Write out the material exactly, without any of its pictures.
═══ RECORDED DATA ═══
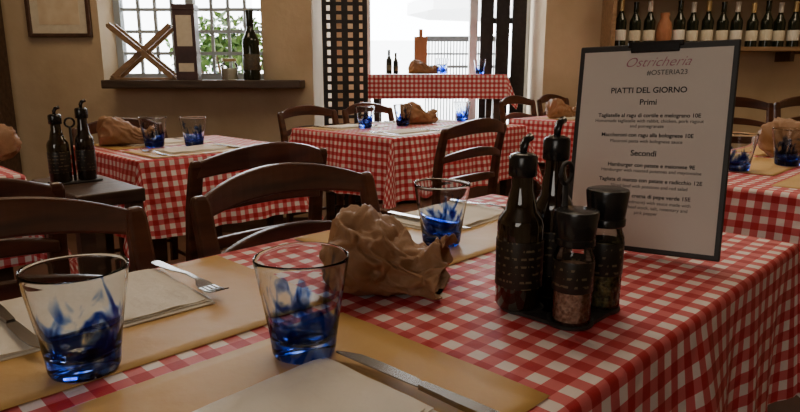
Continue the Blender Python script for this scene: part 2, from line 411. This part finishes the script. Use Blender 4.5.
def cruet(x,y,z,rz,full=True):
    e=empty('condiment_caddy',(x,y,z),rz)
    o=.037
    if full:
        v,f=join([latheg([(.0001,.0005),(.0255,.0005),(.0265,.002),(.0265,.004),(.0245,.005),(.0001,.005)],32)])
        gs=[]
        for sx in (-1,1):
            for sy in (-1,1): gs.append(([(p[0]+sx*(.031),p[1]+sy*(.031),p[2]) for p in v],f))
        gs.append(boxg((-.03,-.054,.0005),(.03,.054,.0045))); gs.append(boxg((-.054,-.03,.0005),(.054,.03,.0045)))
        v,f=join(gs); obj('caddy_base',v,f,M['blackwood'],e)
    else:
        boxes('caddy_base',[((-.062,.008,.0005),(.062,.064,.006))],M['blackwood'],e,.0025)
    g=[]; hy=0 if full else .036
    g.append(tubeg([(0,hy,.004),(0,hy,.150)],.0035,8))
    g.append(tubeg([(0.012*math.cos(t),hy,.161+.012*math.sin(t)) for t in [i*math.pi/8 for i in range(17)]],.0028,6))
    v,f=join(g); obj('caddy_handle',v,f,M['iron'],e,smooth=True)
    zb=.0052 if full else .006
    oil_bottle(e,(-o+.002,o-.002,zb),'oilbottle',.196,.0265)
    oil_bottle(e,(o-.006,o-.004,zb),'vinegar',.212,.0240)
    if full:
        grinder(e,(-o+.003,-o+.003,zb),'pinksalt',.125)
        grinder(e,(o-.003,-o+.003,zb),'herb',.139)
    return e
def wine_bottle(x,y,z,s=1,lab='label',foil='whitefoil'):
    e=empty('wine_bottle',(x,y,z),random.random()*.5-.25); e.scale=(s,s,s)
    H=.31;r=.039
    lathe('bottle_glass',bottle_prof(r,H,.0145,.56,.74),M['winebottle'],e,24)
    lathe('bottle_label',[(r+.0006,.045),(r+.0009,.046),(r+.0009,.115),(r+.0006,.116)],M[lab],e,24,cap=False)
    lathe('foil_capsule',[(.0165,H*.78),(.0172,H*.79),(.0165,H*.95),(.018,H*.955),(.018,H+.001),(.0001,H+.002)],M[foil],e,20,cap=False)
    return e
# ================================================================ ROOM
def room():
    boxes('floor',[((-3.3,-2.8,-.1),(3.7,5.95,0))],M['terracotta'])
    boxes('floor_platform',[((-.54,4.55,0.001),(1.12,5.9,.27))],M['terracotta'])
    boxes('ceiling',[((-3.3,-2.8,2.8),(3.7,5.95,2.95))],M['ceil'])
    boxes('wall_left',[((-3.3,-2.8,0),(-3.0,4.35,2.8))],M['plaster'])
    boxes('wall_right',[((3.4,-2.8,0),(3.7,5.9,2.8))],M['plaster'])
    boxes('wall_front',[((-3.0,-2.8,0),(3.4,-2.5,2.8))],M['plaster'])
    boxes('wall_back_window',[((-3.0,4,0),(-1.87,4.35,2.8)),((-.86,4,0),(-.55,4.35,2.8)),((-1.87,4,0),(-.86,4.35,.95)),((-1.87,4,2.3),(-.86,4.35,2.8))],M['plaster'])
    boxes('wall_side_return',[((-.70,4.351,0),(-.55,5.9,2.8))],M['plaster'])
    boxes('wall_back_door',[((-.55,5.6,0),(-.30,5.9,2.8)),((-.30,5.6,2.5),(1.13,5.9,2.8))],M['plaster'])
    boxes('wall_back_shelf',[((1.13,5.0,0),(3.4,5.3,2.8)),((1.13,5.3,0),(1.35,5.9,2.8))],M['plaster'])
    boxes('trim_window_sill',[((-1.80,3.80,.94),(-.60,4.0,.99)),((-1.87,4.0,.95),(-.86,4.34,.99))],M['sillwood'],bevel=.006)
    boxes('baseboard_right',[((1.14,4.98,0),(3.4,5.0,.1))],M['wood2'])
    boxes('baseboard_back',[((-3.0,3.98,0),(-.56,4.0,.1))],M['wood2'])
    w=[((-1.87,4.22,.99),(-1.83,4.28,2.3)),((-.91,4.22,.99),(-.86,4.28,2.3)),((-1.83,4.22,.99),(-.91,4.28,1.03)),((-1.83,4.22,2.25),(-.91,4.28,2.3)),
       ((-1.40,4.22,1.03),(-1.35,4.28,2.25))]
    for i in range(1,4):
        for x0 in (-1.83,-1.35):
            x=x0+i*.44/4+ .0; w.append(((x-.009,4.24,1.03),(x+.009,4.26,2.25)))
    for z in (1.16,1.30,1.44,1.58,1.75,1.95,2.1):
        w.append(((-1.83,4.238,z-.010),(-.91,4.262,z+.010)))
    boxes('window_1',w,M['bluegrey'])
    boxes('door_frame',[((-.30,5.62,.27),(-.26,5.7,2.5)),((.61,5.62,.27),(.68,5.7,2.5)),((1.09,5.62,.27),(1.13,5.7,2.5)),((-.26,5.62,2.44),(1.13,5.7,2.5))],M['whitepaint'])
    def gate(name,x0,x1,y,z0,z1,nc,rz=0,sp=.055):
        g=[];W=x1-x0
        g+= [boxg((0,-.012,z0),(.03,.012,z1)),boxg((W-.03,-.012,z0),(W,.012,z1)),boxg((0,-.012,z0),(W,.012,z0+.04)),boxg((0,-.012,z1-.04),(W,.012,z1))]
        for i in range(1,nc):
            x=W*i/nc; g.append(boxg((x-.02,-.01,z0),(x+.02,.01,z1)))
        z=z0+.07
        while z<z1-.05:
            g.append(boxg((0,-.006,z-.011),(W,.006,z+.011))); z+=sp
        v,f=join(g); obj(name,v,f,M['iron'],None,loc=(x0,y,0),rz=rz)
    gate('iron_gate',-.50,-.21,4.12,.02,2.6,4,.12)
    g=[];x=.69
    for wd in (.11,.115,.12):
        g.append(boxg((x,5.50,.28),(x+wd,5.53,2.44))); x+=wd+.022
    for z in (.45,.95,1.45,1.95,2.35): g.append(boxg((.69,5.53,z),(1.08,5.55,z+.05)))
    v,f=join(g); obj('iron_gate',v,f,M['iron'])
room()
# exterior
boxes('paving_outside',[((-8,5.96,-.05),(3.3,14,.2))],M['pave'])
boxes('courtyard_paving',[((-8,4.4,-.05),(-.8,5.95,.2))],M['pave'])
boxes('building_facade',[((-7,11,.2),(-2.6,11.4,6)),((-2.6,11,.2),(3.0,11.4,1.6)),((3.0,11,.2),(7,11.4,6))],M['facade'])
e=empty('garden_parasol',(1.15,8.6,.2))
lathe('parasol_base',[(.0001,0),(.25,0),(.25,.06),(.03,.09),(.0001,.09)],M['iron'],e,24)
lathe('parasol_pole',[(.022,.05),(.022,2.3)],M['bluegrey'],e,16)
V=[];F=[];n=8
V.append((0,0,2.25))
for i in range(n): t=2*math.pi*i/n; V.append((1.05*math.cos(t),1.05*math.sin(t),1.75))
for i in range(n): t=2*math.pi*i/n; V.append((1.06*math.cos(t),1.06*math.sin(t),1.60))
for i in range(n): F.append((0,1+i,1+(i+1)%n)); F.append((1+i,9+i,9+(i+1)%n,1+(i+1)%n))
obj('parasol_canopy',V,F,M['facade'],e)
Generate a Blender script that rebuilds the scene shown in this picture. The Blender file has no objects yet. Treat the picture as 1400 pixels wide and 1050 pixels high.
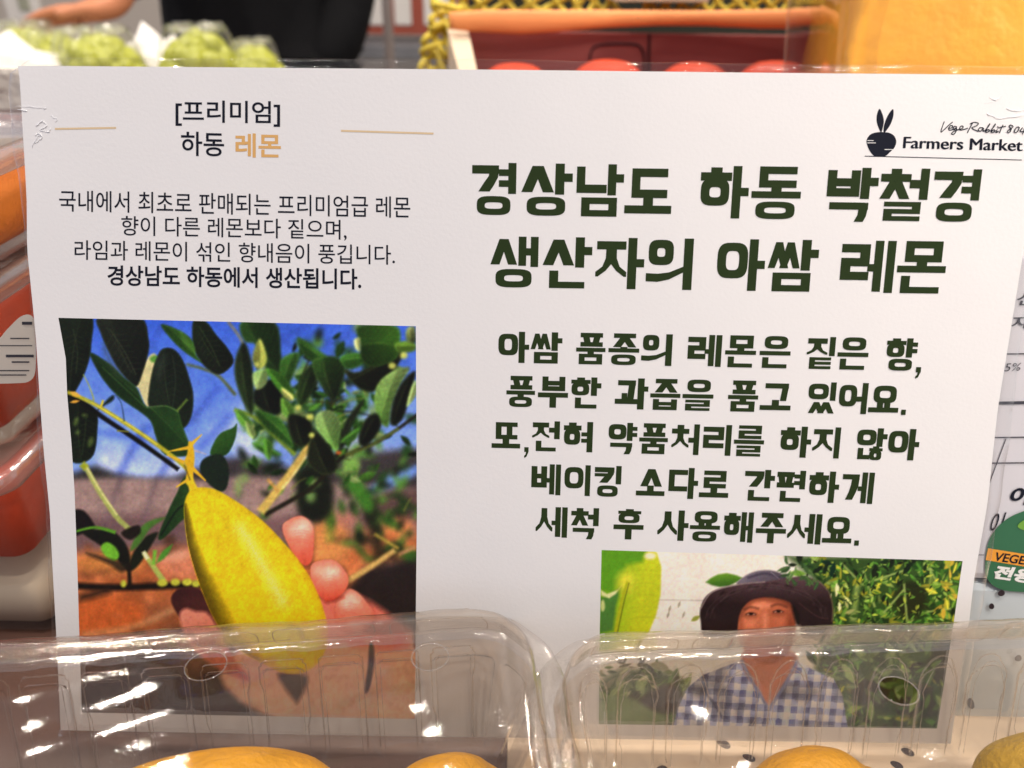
═══
● **EXERCISE RESULT**
Continue the Blender Python script for this scene: part 2, from line 411. This part finishes the script. Use Blender 4.5.
def cruet(x,y,z,rz,full=True):
    e=empty('condiment_caddy',(x,y,z),rz)
    o=.037
    if full:
        v,f=join([latheg([(.0001,.0005),(.0255,.0005),(.0265,.002),(.0265,.004),(.0245,.005),(.0001,.005)],32)])
        gs=[]
        for sx in (-1,1):
            for sy in (-1,1): gs.append(([(p[0]+sx*(.031),p[1]+sy*(.031),p[2]) for p in v],f))
        gs.append(boxg((-.03,-.054,.0005),(.03,.054,.0045))); gs.append(boxg((-.054,-.03,.0005),(.054,.03,.0045)))
        v,f=join(gs); obj('caddy_base',v,f,M['blackwood'],e)
    else:
        boxes('caddy_base',[((-.062,.008,.0005),(.062,.064,.006))],M['blackwood'],e,.0025)
    g=[]; hy=0 if full else .036
    g.append(tubeg([(0,hy,.004),(0,hy,.150)],.0035,8))
    g.append(tubeg([(0.012*math.cos(t),hy,.161+.012*math.sin(t)) for t in [i*math.pi/8 for i in range(17)]],.0028,6))
    v,f=join(g); obj('caddy_handle',v,f,M['iron'],e,smooth=True)
    zb=.0052 if full else .006
    oil_bottle(e,(-o+.002,o-.002,zb),'oilbottle',.196,.0265)
    oil_bottle(e,(o-.006,o-.004,zb),'vinegar',.212,.0240)
    if full:
        grinder(e,(-o+.003,-o+.003,zb),'pinksalt',.125)
        grinder(e,(o-.003,-o+.003,zb),'herb',.139)
    return e
def wine_bottle(x,y,z,s=1,lab='label',foil='whitefoil'):
    e=empty('wine_bottle',(x,y,z),random.random()*.5-.25); e.scale=(s,s,s)
    H=.31;r=.039
    lathe('bottle_glass',bottle_prof(r,H,.0145,.56,.74),M['winebottle'],e,24)
    lathe('bottle_label',[(r+.0006,.045),(r+.0009,.046),(r+.0009,.115),(r+.0006,.116)],M[lab],e,24,cap=False)
    lathe('foil_capsule',[(.0165,H*.78),(.0172,H*.79),(.0165,H*.95),(.018,H*.955),(.018,H+.001),(.0001,H+.002)],M[foil],e,20,cap=False)
    return e
# ================================================================ ROOM
def room():
    boxes('floor',[((-3.3,-2.8,-.1),(3.7,5.95,0))],M['terracotta'])
    boxes('floor_platform',[((-.54,4.55,0.001),(1.12,5.9,.27))],M['terracotta'])
    boxes('ceiling',[((-3.3,-2.8,2.8),(3.7,5.95,2.95))],M['ceil'])
    boxes('wall_left',[((-3.3,-2.8,0),(-3.0,4.35,2.8))],M['plaster'])
    boxes('wall_right',[((3.4,-2.8,0),(3.7,5.9,2.8))],M['plaster'])
    boxes('wall_front',[((-3.0,-2.8,0),(3.4,-2.5,2.8))],M['plaster'])
    boxes('wall_back_window',[((-3.0,4,0),(-1.87,4.35,2.8)),((-.86,4,0),(-.55,4.35,2.8)),((-1.87,4,0),(-.86,4.35,.95)),((-1.87,4,2.3),(-.86,4.35,2.8))],M['plaster'])
    boxes('wall_side_return',[((-.70,4.351,0),(-.55,5.9,2.8))],M['plaster'])
    boxes('wall_back_door',[((-.55,5.6,0),(-.30,5.9,2.8)),((-.30,5.6,2.5),(1.13,5.9,2.8))],M['plaster'])
    boxes('wall_back_shelf',[((1.13,5.0,0),(3.4,5.3,2.8)),((1.13,5.3,0),(1.35,5.9,2.8))],M['plaster'])
    boxes('trim_window_sill',[((-1.80,3.80,.94),(-.60,4.0,.99)),((-1.87,4.0,.95),(-.86,4.34,.99))],M['sillwood'],bevel=.006)
    boxes('baseboard_right',[((1.14,4.98,0),(3.4,5.0,.1))],M['wood2'])
    boxes('baseboard_back',[((-3.0,3.98,0),(-.56,4.0,.1))],M['wood2'])
    w=[((-1.87,4.22,.99),(-1.83,4.28,2.3)),((-.91,4.22,.99),(-.86,4.28,2.3)),((-1.83,4.22,.99),(-.91,4.28,1.03)),((-1.83,4.22,2.25),(-.91,4.28,2.3)),
       ((-1.40,4.22,1.03),(-1.35,4.28,2.25))]
    for i in range(1,4):
        for x0 in (-1.83,-1.35):
            x=x0+i*.44/4+ .0; w.append(((x-.009,4.24,1.03),(x+.009,4.26,2.25)))
    for z in (1.16,1.30,1.44,1.58,1.75,1.95,2.1):
        w.append(((-1.83,4.238,z-.010),(-.91,4.262,z+.010)))
    boxes('window_1',w,M['bluegrey'])
    boxes('door_frame',[((-.30,5.62,.27),(-.26,5.7,2.5)),((.61,5.62,.27),(.68,5.7,2.5)),((1.09,5.62,.27),(1.13,5.7,2.5)),((-.26,5.62,2.44),(1.13,5.7,2.5))],M['whitepaint'])
    def gate(name,x0,x1,y,z0,z1,nc,rz=0,sp=.055):
        g=[];W=x1-x0
        g+= [boxg((0,-.012,z0),(.03,.012,z1)),boxg((W-.03,-.012,z0),(W,.012,z1)),boxg((0,-.012,z0),(W,.012,z0+.04)),boxg((0,-.012,z1-.04),(W,.012,z1))]
        for i in range(1,nc):
            x=W*i/nc; g.append(boxg((x-.02,-.01,z0),(x+.02,.01,z1)))
        z=z0+.07
        while z<z1-.05:
            g.append(boxg((0,-.006,z-.011),(W,.006,z+.011))); z+=sp
        v,f=join(g); obj(name,v,f,M['iron'],None,loc=(x0,y,0),rz=rz)
    gate('iron_gate',-.50,-.21,4.12,.02,2.6,4,.12)
    g=[];x=.69
    for wd in (.11,.115,.12):
        g.append(boxg((x,5.50,.28),(x+wd,5.53,2.44))); x+=wd+.022
    for z in (.45,.95,1.45,1.95,2.35): g.append(boxg((.69,5.53,z),(1.08,5.55,z+.05)))
    v,f=join(g); obj('iron_gate',v,f,M['iron'])
room()
# exterior
boxes('paving_outside',[((-8,5.96,-.05),(3.3,14,.2))],M['pave'])
boxes('courtyard_paving',[((-8,4.4,-.05),(-.8,5.95,.2))],M['pave'])
boxes('building_facade',[((-7,11,.2),(-2.6,11.4,6)),((-2.6,11,.2),(3.0,11.4,1.6)),((3.0,11,.2),(7,11.4,6))],M['facade'])
e=empty('garden_parasol',(1.15,8.6,.2))
lathe('parasol_base',[(.0001,0),(.25,0),(.25,.06),(.03,.09),(.0001,.09)],M['iron'],e,24)
lathe('parasol_pole',[(.022,.05),(.022,2.3)],M['bluegrey'],e,16)
V=[];F=[];n=8
V.append((0,0,2.25))
for i in range(n): t=2*math.pi*i/n; V.append((1.05*math.cos(t),1.05*math.sin(t),1.75))
for i in range(n): t=2*math.pi*i/n; V.append((1.06*math.cos(t),1.06*math.sin(t),1.60))
for i in range(n): F.append((0,1+i,1+(i+1)%n)); F.append((1+i,9+i,9+(i+1)%n,1+(i+1)%n))
obj('parasol_canopy',V,F,M['facade'],e)
Generate a Blender script that rebuilds the scene shown in this picture. The Blender file has no objects yet. Treat the picture as 1400 pixels wide and 1050 pixels high.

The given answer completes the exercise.